(Scripts that build scenes)
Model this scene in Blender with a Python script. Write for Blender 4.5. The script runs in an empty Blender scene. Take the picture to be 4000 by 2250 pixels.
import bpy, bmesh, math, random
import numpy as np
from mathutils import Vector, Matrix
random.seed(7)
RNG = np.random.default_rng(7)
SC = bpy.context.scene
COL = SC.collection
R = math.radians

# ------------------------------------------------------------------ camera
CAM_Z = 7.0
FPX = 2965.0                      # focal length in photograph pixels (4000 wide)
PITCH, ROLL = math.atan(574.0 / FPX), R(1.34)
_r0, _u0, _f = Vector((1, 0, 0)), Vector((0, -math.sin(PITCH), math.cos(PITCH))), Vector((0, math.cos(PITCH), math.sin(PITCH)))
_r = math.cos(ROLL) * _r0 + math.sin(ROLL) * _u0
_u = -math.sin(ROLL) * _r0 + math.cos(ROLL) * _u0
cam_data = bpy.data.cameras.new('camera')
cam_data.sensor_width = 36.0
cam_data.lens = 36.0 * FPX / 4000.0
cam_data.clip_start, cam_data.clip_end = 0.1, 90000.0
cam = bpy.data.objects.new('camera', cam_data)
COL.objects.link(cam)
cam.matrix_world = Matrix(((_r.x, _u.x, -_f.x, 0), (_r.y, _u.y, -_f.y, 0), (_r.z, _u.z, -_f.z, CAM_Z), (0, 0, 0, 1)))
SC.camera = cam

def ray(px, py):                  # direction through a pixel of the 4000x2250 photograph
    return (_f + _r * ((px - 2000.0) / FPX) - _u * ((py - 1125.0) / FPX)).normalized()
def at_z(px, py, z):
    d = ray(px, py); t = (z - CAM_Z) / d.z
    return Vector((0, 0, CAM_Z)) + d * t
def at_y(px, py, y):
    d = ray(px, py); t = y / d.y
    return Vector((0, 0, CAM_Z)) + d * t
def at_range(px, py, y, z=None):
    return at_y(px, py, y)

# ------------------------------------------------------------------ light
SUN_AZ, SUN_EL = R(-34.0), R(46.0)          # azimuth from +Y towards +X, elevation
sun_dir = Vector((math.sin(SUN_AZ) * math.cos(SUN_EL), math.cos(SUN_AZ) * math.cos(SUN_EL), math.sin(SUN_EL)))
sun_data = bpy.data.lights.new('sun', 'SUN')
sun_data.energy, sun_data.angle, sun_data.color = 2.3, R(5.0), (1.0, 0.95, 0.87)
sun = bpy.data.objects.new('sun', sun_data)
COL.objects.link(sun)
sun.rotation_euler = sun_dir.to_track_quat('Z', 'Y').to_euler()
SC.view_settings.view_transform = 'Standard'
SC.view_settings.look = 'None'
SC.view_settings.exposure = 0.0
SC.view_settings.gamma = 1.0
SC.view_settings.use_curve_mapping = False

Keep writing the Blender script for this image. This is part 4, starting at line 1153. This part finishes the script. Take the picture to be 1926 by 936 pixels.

• PROBLEM DESCRIPTION: Write the data out again in full and exactly.

• SOLUTION TO THE EXERCISE:
Model this scene in Blender with a Python script. Write for Blender 4.5. The script runs in an empty Blender scene. Take the picture to be 4000 by 2250 pixels.
import bpy, bmesh, math, random
import numpy as np
from mathutils import Vector, Matrix
random.seed(7)
RNG = np.random.default_rng(7)
SC = bpy.context.scene
COL = SC.collection
R = math.radians

# ------------------------------------------------------------------ camera
CAM_Z = 7.0
FPX = 2965.0                      # focal length in photograph pixels (4000 wide)
PITCH, ROLL = math.atan(574.0 / FPX), R(1.34)
_r0, _u0, _f = Vector((1, 0, 0)), Vector((0, -math.sin(PITCH), math.cos(PITCH))), Vector((0, math.cos(PITCH), math.sin(PITCH)))
_r = math.cos(ROLL) * _r0 + math.sin(ROLL) * _u0
_u = -math.sin(ROLL) * _r0 + math.cos(ROLL) * _u0
cam_data = bpy.data.cameras.new('camera')
cam_data.sensor_width = 36.0
cam_data.lens = 36.0 * FPX / 4000.0
cam_data.clip_start, cam_data.clip_end = 0.1, 90000.0
cam = bpy.data.objects.new('camera', cam_data)
COL.objects.link(cam)
cam.matrix_world = Matrix(((_r.x, _u.x, -_f.x, 0), (_r.y, _u.y, -_f.y, 0), (_r.z, _u.z, -_f.z, CAM_Z), (0, 0, 0, 1)))
SC.camera = cam

def ray(px, py):                  # direction through a pixel of the 4000x2250 photograph
    return (_f + _r * ((px - 2000.0) / FPX) - _u * ((py - 1125.0) / FPX)).normalized()
def at_z(px, py, z):
    d = ray(px, py); t = (z - CAM_Z) / d.z
    return Vector((0, 0, CAM_Z)) + d * t
def at_y(px, py, y):
    d = ray(px, py); t = y / d.y
    return Vector((0, 0, CAM_Z)) + d * t
def at_range(px, py, y, z=None):
    return at_y(px, py, y)

# ------------------------------------------------------------------ light
SUN_AZ, SUN_EL = R(-34.0), R(46.0)          # azimuth from +Y towards +X, elevation
sun_dir = Vector((math.sin(SUN_AZ) * math.cos(SUN_EL), math.cos(SUN_AZ) * math.cos(SUN_EL), math.sin(SUN_EL)))
sun_data = bpy.data.lights.new('sun', 'SUN')
sun_data.energy, sun_data.angle, sun_data.color = 2.3, R(5.0), (1.0, 0.95, 0.87)
sun = bpy.data.objects.new('sun', sun_data)
COL.objects.link(sun)
sun.rotation_euler = sun_dir.to_track_quat('Z', 'Y').to_euler()
SC.view_settings.view_transform = 'Standard'
SC.view_settings.look = 'None'
SC.view_settings.exposure = 0.0
SC.view_settings.gamma = 1.0
SC.view_settings.use_curve_mapping = False

Keep writing the Blender script for this image. This is part 4, starting at line 1153. This part finishes the script. Take the picture to be 1926 by 936 pixels.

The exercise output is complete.